Steinmeier trifft doch Kollegen aus China

In New York gab es wenig später tatsächlich kleine Anzeichen für eine Entspannung: Außenminister Steinmeier wird sich nun doch mit seinem chinesischen Kollegen Yang Jiechi treffen. Das ursprünglich für Mittwoch angesetzte und dann abgesagte Treffen findet nun am Freitag statt, wie es aus deutschen Regierungskreisen hieß. Dazu sagte ein Sprecher des Auswärtigen Amts: "Wir sind auf die chinesische Seite zugegangen und haben großes Interesse an einem Gespräch signalisiert."

Bundesjustizministerin Brigitte Zypries reagierte unterdessen mit Bedauern auf die Mitteilung vom Wochenende, wonach sich die chinesische Delegation aus "technischen Gründen" an der Anreise zum diesjährigen Symposium des deutsch-chinesischen Rechtsstaatsdialogs in München gehindert sah. "Wir haben großes Interesse, diese gute Zusammenarbeit fortzusetzen und bemühen uns deshalb, das für München geplante Symposium baldmöglichst nachzuholen", erklärte sie.
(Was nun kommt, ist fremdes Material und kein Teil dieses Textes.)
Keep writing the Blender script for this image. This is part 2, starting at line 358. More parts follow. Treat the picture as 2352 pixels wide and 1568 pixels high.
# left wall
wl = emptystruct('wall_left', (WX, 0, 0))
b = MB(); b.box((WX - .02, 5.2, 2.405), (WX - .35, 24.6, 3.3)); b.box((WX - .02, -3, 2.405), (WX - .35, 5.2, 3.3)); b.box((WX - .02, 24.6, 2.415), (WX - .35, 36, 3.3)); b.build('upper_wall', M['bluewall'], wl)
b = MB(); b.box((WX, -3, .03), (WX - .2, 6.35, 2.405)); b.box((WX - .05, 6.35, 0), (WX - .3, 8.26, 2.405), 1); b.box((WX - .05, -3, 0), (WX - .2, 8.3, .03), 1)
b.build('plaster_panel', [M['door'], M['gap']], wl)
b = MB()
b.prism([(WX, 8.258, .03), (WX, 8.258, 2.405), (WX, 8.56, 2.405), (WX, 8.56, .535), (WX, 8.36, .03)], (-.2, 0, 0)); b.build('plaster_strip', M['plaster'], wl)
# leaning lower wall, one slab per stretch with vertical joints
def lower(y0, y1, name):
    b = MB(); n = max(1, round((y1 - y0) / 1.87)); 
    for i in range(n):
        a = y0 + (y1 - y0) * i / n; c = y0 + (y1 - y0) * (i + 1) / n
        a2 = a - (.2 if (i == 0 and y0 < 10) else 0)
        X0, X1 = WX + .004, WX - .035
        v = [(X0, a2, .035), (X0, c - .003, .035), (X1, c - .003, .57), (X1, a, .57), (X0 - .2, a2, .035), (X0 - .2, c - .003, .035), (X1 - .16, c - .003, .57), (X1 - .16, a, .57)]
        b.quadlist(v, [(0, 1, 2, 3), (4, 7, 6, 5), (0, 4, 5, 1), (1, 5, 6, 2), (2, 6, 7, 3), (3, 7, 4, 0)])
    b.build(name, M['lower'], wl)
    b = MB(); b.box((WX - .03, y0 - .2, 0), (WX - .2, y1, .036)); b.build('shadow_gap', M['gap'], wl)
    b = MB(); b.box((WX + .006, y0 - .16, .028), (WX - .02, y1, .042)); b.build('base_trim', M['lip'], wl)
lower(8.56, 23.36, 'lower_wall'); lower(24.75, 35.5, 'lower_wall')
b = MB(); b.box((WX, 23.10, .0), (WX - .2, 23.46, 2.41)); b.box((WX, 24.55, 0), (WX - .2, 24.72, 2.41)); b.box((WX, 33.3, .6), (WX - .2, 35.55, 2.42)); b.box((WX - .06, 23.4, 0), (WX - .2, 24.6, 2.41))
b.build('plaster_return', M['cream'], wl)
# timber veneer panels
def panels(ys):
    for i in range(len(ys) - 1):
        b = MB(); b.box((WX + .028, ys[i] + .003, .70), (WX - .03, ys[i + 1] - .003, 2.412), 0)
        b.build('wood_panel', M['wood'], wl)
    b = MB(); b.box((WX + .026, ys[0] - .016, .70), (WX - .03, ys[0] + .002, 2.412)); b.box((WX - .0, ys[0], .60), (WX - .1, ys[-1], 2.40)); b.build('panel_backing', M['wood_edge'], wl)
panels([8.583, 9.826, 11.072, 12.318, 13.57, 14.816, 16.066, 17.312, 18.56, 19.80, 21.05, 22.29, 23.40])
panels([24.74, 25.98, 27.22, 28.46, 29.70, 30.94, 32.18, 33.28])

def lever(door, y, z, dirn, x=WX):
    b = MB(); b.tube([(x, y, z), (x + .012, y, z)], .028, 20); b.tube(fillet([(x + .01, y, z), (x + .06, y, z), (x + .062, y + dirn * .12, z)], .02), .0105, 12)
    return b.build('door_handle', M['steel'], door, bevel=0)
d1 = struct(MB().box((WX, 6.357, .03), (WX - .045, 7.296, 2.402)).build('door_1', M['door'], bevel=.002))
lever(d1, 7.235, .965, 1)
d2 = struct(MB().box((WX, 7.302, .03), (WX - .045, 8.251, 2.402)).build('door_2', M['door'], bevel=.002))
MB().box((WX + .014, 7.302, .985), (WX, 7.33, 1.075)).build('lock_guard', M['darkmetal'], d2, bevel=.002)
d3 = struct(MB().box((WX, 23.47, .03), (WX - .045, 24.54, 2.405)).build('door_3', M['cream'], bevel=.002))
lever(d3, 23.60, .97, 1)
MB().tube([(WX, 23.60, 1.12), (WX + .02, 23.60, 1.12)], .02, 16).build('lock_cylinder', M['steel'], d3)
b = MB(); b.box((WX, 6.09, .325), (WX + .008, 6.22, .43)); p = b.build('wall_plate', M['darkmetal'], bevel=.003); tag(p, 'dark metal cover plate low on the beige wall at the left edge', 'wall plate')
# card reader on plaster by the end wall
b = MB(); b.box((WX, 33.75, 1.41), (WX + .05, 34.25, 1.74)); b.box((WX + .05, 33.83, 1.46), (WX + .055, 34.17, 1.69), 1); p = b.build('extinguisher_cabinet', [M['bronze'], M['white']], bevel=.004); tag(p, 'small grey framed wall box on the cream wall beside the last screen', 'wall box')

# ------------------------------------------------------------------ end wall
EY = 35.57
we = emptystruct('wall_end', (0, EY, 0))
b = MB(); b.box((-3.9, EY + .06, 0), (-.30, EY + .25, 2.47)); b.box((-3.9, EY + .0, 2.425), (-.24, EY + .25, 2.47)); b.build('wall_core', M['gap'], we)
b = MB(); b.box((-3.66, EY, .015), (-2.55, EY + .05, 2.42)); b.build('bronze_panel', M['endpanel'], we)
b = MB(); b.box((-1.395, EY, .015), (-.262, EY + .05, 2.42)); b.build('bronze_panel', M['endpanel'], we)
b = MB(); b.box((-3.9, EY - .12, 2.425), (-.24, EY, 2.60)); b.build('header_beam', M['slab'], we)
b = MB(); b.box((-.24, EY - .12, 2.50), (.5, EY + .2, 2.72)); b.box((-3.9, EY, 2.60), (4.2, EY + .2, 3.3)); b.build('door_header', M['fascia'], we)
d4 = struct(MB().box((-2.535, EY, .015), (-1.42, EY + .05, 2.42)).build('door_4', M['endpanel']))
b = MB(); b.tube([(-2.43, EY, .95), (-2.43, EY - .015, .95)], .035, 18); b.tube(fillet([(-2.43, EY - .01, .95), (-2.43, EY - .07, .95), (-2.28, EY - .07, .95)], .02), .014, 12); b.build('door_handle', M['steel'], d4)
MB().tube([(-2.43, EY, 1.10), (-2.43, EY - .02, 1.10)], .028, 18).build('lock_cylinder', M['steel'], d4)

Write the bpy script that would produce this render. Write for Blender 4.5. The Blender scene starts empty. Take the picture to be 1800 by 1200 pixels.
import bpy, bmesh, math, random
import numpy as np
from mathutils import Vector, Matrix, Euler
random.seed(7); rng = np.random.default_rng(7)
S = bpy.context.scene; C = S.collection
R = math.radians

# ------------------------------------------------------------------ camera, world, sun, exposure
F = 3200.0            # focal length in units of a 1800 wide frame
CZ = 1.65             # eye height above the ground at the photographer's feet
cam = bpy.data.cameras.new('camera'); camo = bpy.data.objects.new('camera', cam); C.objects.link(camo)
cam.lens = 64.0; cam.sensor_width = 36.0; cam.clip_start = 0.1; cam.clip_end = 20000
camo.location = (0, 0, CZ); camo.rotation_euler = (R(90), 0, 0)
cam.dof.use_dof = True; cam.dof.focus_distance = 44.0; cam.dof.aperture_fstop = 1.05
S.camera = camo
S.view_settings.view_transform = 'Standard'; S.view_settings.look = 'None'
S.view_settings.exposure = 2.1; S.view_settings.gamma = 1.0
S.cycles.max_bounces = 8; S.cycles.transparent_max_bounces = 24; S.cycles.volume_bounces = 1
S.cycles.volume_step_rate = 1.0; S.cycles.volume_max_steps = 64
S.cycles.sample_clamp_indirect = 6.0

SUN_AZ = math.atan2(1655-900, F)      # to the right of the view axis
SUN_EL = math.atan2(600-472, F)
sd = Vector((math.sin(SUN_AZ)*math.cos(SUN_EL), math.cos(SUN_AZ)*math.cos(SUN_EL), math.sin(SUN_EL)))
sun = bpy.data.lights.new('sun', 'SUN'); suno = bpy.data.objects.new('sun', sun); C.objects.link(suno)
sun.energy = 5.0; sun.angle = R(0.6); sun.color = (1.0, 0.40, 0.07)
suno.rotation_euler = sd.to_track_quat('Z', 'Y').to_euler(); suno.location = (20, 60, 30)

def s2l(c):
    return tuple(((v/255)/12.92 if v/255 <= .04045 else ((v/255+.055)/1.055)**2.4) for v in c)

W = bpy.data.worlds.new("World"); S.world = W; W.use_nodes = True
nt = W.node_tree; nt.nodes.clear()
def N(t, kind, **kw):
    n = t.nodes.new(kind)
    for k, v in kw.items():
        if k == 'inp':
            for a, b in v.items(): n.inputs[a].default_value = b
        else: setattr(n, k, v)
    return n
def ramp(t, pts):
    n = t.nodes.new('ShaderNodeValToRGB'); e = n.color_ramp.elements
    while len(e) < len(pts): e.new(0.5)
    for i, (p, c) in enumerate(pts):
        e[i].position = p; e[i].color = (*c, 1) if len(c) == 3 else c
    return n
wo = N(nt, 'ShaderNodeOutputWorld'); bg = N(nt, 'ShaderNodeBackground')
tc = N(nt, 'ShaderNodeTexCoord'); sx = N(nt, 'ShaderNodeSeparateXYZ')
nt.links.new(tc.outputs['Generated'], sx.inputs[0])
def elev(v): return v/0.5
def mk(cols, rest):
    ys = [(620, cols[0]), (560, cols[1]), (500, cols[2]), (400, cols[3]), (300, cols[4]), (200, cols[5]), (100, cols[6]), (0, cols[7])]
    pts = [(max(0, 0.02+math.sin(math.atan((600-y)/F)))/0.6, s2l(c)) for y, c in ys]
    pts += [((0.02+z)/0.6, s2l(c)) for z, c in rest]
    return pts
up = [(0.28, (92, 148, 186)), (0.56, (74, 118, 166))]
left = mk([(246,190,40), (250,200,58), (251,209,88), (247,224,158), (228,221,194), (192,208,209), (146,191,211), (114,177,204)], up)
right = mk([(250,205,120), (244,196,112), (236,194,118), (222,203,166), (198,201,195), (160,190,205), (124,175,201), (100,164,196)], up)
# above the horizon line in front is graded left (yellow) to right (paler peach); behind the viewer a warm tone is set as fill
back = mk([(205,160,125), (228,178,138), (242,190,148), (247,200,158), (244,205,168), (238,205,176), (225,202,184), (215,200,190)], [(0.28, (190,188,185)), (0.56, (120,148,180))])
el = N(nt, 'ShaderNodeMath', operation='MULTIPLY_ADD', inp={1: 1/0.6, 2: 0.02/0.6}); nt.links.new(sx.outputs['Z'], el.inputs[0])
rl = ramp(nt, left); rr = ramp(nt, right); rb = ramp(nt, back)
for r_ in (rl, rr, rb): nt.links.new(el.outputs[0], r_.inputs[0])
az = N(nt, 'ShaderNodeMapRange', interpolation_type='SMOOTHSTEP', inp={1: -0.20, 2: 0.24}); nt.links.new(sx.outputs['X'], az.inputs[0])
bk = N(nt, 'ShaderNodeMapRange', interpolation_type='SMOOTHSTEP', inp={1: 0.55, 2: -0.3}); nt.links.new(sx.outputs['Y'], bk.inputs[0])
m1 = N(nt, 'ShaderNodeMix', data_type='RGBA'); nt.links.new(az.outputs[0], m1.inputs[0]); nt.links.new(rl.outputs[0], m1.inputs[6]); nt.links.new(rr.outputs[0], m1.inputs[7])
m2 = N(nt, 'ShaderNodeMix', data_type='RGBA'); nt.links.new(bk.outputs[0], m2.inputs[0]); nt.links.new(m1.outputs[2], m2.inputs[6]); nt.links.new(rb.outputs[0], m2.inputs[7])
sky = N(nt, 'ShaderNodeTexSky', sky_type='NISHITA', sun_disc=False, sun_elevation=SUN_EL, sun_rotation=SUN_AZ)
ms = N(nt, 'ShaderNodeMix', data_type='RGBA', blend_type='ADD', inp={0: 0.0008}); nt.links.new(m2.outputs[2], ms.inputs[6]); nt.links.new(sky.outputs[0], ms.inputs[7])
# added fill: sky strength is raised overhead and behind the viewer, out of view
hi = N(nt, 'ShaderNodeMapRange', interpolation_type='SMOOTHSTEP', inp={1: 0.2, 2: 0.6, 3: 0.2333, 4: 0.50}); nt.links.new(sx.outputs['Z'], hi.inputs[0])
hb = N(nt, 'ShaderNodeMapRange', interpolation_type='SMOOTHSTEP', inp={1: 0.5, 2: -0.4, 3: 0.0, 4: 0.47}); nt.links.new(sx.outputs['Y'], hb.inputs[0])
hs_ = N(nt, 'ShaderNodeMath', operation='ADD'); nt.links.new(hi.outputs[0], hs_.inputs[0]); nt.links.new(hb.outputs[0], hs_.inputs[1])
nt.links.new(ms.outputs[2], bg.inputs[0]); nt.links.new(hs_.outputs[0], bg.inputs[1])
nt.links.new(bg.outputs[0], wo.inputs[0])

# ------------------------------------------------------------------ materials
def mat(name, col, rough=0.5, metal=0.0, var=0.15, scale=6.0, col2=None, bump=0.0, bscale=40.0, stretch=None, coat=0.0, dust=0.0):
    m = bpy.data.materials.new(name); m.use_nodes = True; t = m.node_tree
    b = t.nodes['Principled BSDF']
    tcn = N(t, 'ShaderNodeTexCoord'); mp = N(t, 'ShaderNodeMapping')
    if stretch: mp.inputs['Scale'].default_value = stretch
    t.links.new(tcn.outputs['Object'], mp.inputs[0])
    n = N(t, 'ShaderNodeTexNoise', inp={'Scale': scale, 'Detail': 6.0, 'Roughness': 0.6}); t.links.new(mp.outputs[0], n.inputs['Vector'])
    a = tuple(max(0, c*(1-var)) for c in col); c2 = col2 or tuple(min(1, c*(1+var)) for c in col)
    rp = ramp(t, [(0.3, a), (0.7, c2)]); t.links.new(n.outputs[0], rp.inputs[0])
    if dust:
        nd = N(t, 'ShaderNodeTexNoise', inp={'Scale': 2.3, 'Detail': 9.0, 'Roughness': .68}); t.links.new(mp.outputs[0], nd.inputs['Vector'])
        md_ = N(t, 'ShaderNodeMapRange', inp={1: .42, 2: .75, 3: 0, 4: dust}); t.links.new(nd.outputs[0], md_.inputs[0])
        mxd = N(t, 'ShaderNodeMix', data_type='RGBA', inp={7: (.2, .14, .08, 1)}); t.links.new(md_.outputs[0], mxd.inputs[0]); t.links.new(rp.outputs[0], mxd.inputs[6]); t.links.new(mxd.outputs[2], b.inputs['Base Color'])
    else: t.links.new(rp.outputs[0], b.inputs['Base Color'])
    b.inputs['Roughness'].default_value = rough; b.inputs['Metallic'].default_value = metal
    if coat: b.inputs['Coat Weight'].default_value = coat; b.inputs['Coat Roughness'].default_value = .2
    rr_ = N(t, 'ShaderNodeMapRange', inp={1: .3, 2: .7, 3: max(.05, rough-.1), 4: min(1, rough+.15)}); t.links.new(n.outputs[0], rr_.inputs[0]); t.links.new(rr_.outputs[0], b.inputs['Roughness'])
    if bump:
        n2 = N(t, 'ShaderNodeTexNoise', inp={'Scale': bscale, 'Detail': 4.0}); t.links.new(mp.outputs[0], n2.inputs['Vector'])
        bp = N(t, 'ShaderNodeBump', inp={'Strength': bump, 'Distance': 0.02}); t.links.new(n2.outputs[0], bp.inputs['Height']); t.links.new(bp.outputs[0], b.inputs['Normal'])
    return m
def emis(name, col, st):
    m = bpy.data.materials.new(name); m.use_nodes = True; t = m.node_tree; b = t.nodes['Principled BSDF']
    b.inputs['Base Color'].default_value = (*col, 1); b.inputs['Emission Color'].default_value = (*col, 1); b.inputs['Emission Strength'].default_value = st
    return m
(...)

Durch die regelmäßigen Treffen seien enge persönliche Kontakte entstanden, "die wir auch in der Zukunft ausbauen wollen, um durch den kontinuierlichen Austausch das gegenseitige Verständnis für das Rechtssystem des jeweiligen Staates weiter wachsen zu lassen".

Am Montagabend war Merkel bei einem Essen auf Einladung von UN-Generalsekretär Ban Ki Moon, an dem 25 Gäste teilnahmen, mit Yang zusammengetroffen. In einem kurzen Gespräch ging es aber um den Klimaschutz und nicht um die jüngsten Verstimmungen in den deutsch-chinesischen Beziehungen.

Merkel nahm am Dienstag an der Auftaktsitzung der UN-Vollversammlung teil, Steinmeier wurde am Abend in New York erwartet. Noch am Montag hatte das Auswärtige Amt in Berlin erklärt, China habe das traditionelle Frühstück der Außenminister während der UN-Woche aus "terminlichen Gründen" abgesagt.

Merkel von Opposition gelobt

Merkel hatte sich über die Proteste Pekings hinweg gesetzt und das religiöse Oberhaupt der Tibeter im Berliner Kanzleramt empfangen. SPD-Chef Kurt Beck erklärte, er hätte einen neutralen Ort für ein Treffen vorgezogen. Der hessische Ministerpräsident Roland Koch, der den Dalai Lama bereits am Samstag empfing und dann zu dem Treffen mit Merkel begleitete, sagte in "Bild am Sonntag": "Es ist gut, dass sich Bundeskanzlerin Angela Merkel nicht hat beirren lassen." Der CDU-Politiker betonte, Deutschland könne froh sein, "dass Menschenrechtsfragen für Angela Merkel einen so hohen Stellenwert haben und sie in aller Welt Klartext redet und danach handelt." Auch FDP und Grüne lobten das konsequente Eintreten Merkels für Menschenrechte.